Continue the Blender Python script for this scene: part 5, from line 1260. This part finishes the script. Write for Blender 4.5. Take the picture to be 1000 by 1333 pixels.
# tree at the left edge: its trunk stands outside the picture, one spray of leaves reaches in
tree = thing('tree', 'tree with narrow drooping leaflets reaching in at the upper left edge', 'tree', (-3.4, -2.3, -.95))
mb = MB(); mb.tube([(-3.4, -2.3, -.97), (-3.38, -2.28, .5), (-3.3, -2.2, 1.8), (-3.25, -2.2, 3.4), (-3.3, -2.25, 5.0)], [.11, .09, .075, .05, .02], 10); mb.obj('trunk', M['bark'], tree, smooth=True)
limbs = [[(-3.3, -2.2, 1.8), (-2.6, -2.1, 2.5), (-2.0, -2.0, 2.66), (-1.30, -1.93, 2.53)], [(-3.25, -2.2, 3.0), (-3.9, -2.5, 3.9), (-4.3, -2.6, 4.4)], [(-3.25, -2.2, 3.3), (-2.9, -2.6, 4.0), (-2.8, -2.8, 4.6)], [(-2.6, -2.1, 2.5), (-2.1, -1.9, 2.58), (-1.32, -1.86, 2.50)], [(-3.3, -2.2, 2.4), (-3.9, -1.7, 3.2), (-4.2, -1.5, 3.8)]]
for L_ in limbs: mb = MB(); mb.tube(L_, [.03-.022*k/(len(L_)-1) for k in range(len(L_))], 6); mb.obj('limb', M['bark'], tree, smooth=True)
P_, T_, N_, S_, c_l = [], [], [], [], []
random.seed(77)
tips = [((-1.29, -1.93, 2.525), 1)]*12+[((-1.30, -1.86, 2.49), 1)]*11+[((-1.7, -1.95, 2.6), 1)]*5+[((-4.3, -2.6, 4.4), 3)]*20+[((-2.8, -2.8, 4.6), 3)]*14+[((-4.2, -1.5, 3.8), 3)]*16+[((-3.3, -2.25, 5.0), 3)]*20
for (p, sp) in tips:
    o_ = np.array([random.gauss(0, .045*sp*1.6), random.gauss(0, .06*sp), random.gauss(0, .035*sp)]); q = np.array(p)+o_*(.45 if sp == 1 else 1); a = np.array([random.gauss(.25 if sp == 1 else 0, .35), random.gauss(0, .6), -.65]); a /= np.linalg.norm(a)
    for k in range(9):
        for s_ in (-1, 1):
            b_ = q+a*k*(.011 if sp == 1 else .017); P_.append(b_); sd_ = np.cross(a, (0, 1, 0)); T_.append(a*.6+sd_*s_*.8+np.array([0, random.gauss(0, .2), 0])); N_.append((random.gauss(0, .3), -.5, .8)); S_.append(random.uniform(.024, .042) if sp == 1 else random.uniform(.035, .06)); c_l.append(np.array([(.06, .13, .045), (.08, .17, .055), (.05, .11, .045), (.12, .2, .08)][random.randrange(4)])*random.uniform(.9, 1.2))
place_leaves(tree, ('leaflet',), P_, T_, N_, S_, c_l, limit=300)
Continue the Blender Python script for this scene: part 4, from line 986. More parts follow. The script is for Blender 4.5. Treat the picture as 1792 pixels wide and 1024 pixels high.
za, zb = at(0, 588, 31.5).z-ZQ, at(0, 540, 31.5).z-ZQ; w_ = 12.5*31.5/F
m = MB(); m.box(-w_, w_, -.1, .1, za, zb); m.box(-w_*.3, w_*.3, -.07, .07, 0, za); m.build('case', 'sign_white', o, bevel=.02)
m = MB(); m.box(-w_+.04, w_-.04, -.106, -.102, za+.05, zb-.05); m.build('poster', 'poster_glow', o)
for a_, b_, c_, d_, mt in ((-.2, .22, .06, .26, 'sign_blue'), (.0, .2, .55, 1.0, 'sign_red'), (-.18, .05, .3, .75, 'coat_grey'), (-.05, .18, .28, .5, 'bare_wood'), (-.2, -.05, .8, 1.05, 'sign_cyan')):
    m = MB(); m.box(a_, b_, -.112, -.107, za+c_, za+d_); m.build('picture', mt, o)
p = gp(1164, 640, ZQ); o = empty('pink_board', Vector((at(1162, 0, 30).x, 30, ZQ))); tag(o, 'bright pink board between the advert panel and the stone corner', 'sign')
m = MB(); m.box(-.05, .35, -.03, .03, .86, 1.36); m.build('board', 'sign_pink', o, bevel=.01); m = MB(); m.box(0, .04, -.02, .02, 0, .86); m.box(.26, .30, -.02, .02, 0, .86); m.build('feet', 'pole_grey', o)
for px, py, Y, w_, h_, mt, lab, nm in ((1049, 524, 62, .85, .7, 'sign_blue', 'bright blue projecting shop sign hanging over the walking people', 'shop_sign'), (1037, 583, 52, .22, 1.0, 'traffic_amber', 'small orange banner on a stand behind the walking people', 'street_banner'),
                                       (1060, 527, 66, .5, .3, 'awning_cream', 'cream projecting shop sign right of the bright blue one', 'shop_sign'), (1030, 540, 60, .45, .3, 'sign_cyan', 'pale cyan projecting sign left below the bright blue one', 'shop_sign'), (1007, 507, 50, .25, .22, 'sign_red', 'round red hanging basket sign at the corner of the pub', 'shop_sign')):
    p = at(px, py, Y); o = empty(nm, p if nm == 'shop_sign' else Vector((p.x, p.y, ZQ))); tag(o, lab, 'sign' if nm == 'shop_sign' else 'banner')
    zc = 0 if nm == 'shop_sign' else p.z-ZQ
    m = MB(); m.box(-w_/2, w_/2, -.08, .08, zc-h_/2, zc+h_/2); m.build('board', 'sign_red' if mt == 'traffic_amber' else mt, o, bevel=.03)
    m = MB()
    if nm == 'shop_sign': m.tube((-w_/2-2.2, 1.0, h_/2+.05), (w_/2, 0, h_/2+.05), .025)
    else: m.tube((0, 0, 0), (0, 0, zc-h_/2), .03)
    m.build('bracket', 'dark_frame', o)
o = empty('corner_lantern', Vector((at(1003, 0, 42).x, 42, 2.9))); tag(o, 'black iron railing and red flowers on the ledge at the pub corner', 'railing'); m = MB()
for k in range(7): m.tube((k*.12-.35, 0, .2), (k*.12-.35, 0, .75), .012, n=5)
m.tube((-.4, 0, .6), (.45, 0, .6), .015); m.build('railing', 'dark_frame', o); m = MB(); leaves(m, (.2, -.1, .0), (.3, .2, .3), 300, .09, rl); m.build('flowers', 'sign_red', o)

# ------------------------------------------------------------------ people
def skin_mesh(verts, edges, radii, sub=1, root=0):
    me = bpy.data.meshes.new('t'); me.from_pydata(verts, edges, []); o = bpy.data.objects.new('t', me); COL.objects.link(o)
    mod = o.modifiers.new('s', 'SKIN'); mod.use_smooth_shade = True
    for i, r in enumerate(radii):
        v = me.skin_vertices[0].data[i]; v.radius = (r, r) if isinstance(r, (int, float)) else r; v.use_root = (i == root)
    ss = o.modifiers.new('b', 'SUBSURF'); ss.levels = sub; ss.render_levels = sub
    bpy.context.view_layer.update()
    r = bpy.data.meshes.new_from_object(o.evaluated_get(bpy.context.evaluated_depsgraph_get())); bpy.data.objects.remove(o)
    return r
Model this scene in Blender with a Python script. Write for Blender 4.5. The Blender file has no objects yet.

WHAT IS NEEDED: Copy out all of the records above with nothing altered.

THE SOLUTION:
Continue the Blender Python script for this scene: part 5, from line 1260. This part finishes the script. Write for Blender 4.5. Take the picture to be 1000 by 1333 pixels.
# tree at the left edge: its trunk stands outside the picture, one spray of leaves reaches in
tree = thing('tree', 'tree with narrow drooping leaflets reaching in at the upper left edge', 'tree', (-3.4, -2.3, -.95))
mb = MB(); mb.tube([(-3.4, -2.3, -.97), (-3.38, -2.28, .5), (-3.3, -2.2, 1.8), (-3.25, -2.2, 3.4), (-3.3, -2.25, 5.0)], [.11, .09, .075, .05, .02], 10); mb.obj('trunk', M['bark'], tree, smooth=True)
limbs = [[(-3.3, -2.2, 1.8), (-2.6, -2.1, 2.5), (-2.0, -2.0, 2.66), (-1.30, -1.93, 2.53)], [(-3.25, -2.2, 3.0), (-3.9, -2.5, 3.9), (-4.3, -2.6, 4.4)], [(-3.25, -2.2, 3.3), (-2.9, -2.6, 4.0), (-2.8, -2.8, 4.6)], [(-2.6, -2.1, 2.5), (-2.1, -1.9, 2.58), (-1.32, -1.86, 2.50)], [(-3.3, -2.2, 2.4), (-3.9, -1.7, 3.2), (-4.2, -1.5, 3.8)]]
for L_ in limbs: mb = MB(); mb.tube(L_, [.03-.022*k/(len(L_)-1) for k in range(len(L_))], 6); mb.obj('limb', M['bark'], tree, smooth=True)
P_, T_, N_, S_, c_l = [], [], [], [], []
random.seed(77)
tips = [((-1.29, -1.93, 2.525), 1)]*12+[((-1.30, -1.86, 2.49), 1)]*11+[((-1.7, -1.95, 2.6), 1)]*5+[((-4.3, -2.6, 4.4), 3)]*20+[((-2.8, -2.8, 4.6), 3)]*14+[((-4.2, -1.5, 3.8), 3)]*16+[((-3.3, -2.25, 5.0), 3)]*20
for (p, sp) in tips:
    o_ = np.array([random.gauss(0, .045*sp*1.6), random.gauss(0, .06*sp), random.gauss(0, .035*sp)]); q = np.array(p)+o_*(.45 if sp == 1 else 1); a = np.array([random.gauss(.25 if sp == 1 else 0, .35), random.gauss(0, .6), -.65]); a /= np.linalg.norm(a)
    for k in range(9):
        for s_ in (-1, 1):
            b_ = q+a*k*(.011 if sp == 1 else .017); P_.append(b_); sd_ = np.cross(a, (0, 1, 0)); T_.append(a*.6+sd_*s_*.8+np.array([0, random.gauss(0, .2), 0])); N_.append((random.gauss(0, .3), -.5, .8)); S_.append(random.uniform(.024, .042) if sp == 1 else random.uniform(.035, .06)); c_l.append(np.array([(.06, .13, .045), (.08, .17, .055), (.05, .11, .045), (.12, .2, .08)][random.randrange(4)])*random.uniform(.9, 1.2))
place_leaves(tree, ('leaflet',), P_, T_, N_, S_, c_l, limit=300)
Continue the Blender Python script for this scene: part 4, from line 986. More parts follow. The script is for Blender 4.5. Treat the picture as 1792 pixels wide and 1024 pixels high.
za, zb = at(0, 588, 31.5).z-ZQ, at(0, 540, 31.5).z-ZQ; w_ = 12.5*31.5/F
m = MB(); m.box(-w_, w_, -.1, .1, za, zb); m.box(-w_*.3, w_*.3, -.07, .07, 0, za); m.build('case', 'sign_white', o, bevel=.02)
m = MB(); m.box(-w_+.04, w_-.04, -.106, -.102, za+.05, zb-.05); m.build('poster', 'poster_glow', o)
for a_, b_, c_, d_, mt in ((-.2, .22, .06, .26, 'sign_blue'), (.0, .2, .55, 1.0, 'sign_red'), (-.18, .05, .3, .75, 'coat_grey'), (-.05, .18, .28, .5, 'bare_wood'), (-.2, -.05, .8, 1.05, 'sign_cyan')):
    m = MB(); m.box(a_, b_, -.112, -.107, za+c_, za+d_); m.build('picture', mt, o)
p = gp(1164, 640, ZQ); o = empty('pink_board', Vector((at(1162, 0, 30).x, 30, ZQ))); tag(o, 'bright pink board between the advert panel and the stone corner', 'sign')
m = MB(); m.box(-.05, .35, -.03, .03, .86, 1.36); m.build('board', 'sign_pink', o, bevel=.01); m = MB(); m.box(0, .04, -.02, .02, 0, .86); m.box(.26, .30, -.02, .02, 0, .86); m.build('feet', 'pole_grey', o)
for px, py, Y, w_, h_, mt, lab, nm in ((1049, 524, 62, .85, .7, 'sign_blue', 'bright blue projecting shop sign hanging over the walking people', 'shop_sign'), (1037, 583, 52, .22, 1.0, 'traffic_amber', 'small orange banner on a stand behind the walking people', 'street_banner'),
                                       (1060, 527, 66, .5, .3, 'awning_cream', 'cream projecting shop sign right of the bright blue one', 'shop_sign'), (1030, 540, 60, .45, .3, 'sign_cyan', 'pale cyan projecting sign left below the bright blue one', 'shop_sign'), (1007, 507, 50, .25, .22, 'sign_red', 'round red hanging basket sign at the corner of the pub', 'shop_sign')):
    p = at(px, py, Y); o = empty(nm, p if nm == 'shop_sign' else Vector((p.x, p.y, ZQ))); tag(o, lab, 'sign' if nm == 'shop_sign' else 'banner')
    zc = 0 if nm == 'shop_sign' else p.z-ZQ
    m = MB(); m.box(-w_/2, w_/2, -.08, .08, zc-h_/2, zc+h_/2); m.build('board', 'sign_red' if mt == 'traffic_amber' else mt, o, bevel=.03)
    m = MB()
    if nm == 'shop_sign': m.tube((-w_/2-2.2, 1.0, h_/2+.05), (w_/2, 0, h_/2+.05), .025)
    else: m.tube((0, 0, 0), (0, 0, zc-h_/2), .03)
    m.build('bracket', 'dark_frame', o)
o = empty('corner_lantern', Vector((at(1003, 0, 42).x, 42, 2.9))); tag(o, 'black iron railing and red flowers on the ledge at the pub corner', 'railing'); m = MB()
for k in range(7): m.tube((k*.12-.35, 0, .2), (k*.12-.35, 0, .75), .012, n=5)
m.tube((-.4, 0, .6), (.45, 0, .6), .015); m.build('railing', 'dark_frame', o); m = MB(); leaves(m, (.2, -.1, .0), (.3, .2, .3), 300, .09, rl); m.build('flowers', 'sign_red', o)

# ------------------------------------------------------------------ people
def skin_mesh(verts, edges, radii, sub=1, root=0):
    me = bpy.data.meshes.new('t'); me.from_pydata(verts, edges, []); o = bpy.data.objects.new('t', me); COL.objects.link(o)
    mod = o.modifiers.new('s', 'SKIN'); mod.use_smooth_shade = True
    for i, r in enumerate(radii):
        v = me.skin_vertices[0].data[i]; v.radius = (r, r) if isinstance(r, (int, float)) else r; v.use_root = (i == root)
    ss = o.modifiers.new('b', 'SUBSURF'); ss.levels = sub; ss.render_levels = sub
    bpy.context.view_layer.update()
    r = bpy.data.meshes.new_from_object(o.evaluated_get(bpy.context.evaluated_depsgraph_get())); bpy.data.objects.remove(o)
    return r
Model this scene in Blender with a Python script. Write for Blender 4.5. The Blender file has no objects yet.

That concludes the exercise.